Traceback (most recent call last):
  File "/storage/coda1/p-tf74/0/shared/leshinka/ssb/conductivity.py", line 130, in <module>
    model = fem.petsc.LinearProblem(a, L, bcs=[left_bc, right_bc], petsc_options=options)
  File "/storage/coda1/p-tf74/0/shared/leshinka/spack/var/spack/environments/fenicsx-env/.spack-env/view/lib/python3.10/site-packages/dolfinx/fem/petsc.py", line 567, in __init__
    self._A = create_matrix(self._a)
  File "/storage/coda1/p-tf74/0/shared/leshinka/spack/var/spack/environments/fenicsx-env/.spack-env/view/lib/python3.10/site-packages/dolfinx/fem/petsc.py", line 131, in create_matrix
    return _cpp.fem.petsc.create_matrix(a)
ValueError: vector::reserve

Is this what you are referring to?

This indicates you cannot fit your matrix into memory. How many degrees of freedom are in your global problem? Or can you provide roughly how many degrees of freedom per process you’re trying to solve?
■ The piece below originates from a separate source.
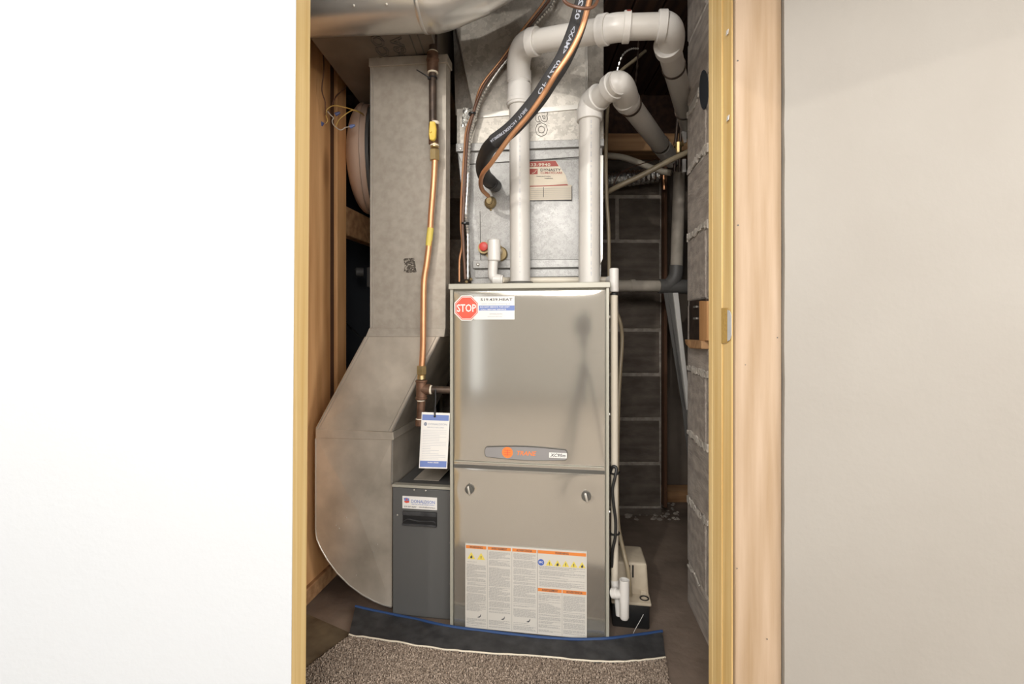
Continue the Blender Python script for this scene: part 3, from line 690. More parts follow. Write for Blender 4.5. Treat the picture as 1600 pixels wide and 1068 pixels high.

In the global problem, there’s roughly DOF Order(28 million). @nate Per your comment and the fact that a problem with slightly fewer DOF nearly exhausted the max memory per node, it just might mean that I cannot run the problem given the memory allocated: Dolfinx petsc error for large mesh - #32 by leshinka. I can rerun the problem with the goal of getting DOF per process, but that would take a bit more time.

28e6 / N_proc will give you a sufficient estimate for number of DoFs per process, where N_proc is the number of processes.

Another factor to consider is the density of the matrix. This is indicated, for example, by the polynomial degree and element type of the FE space you’re employing. Naturally, the more dense the matrix, the more memory required.